Dividends are just one part of a company's asset-allocation strategy. Fastenal has also used its free cash flow for share repurchases and to reinvest in the company including new sales locations and e-commerce capabilities each of which depends on cash flows.
"We have always taken a philosophy that we are a business that generates good cash flow, whether the business cycle is favorable or unfavorable, we traditionally generate good cash flow," he said.
In the end, that was the same reason why Walgreens cut its quarterly dividend. It had to strengthen its long-term balance sheet and cash position, CEO Tim Wentworth said at the time.
3M's stock price has been stagnant for five years and it faces billions in lawsuit settlements over earplugs and PFAS chemicals. The company, which ranks fourth on Star Tribune 50, recently spun out the healthcare business Solventum. In May, when the dividend was cut, it was not a surprise.
3M's new quarterly dividend is 70 cents a share, compared to the previous dividend of $1.51 a share.
Minnesota's largest public company, UnitedHealth Group, has been paying a consistent quarterly dividend only since 2010. It's included in a lot of dividend investing strategies because it increases its annual dividend at a healthy rate.
St. Paul-based Ecolab, has a similar philosophy as Fastenal that is baked into the century-old company's culture and values, said CEO Christophe Beck.

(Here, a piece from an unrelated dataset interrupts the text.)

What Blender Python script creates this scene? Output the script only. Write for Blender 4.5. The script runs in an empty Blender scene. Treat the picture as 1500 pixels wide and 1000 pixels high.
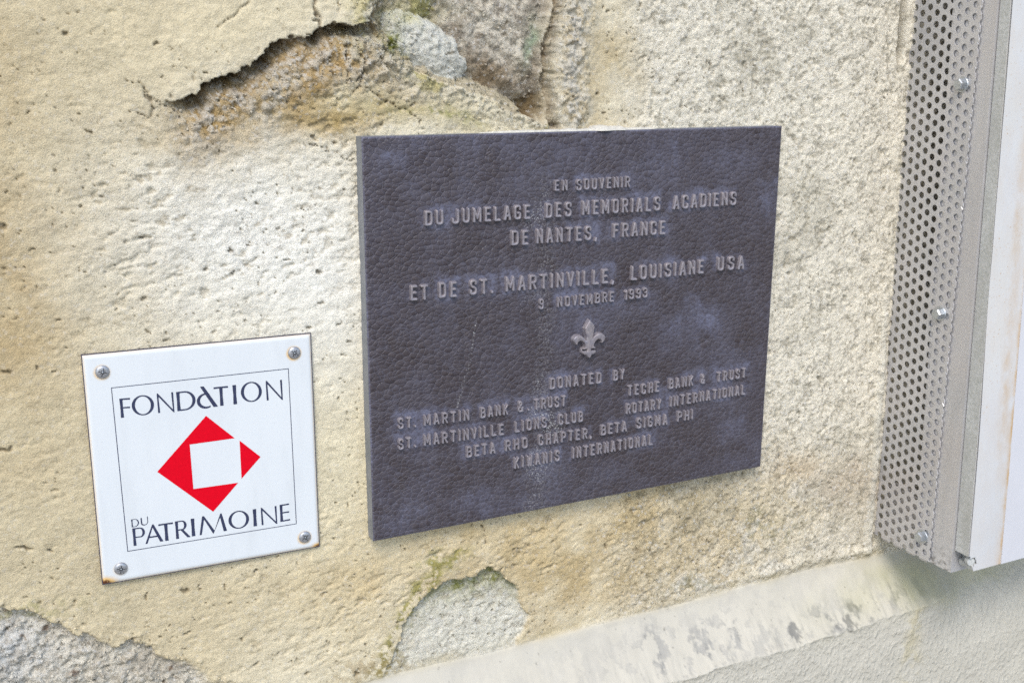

First, it focuses on growing the company organically and through M&A, then reducing corporate debt, regular stock buybacks to increase share price and then dividends to award shareholders.
"For us what's most important is to respect our word to our shareholders, to our customers, to our employees and to our communities," Beck said. "For me, it's a matter of commitment, of honor, that people can trust us that we will do what's right, the right way for them and for our future."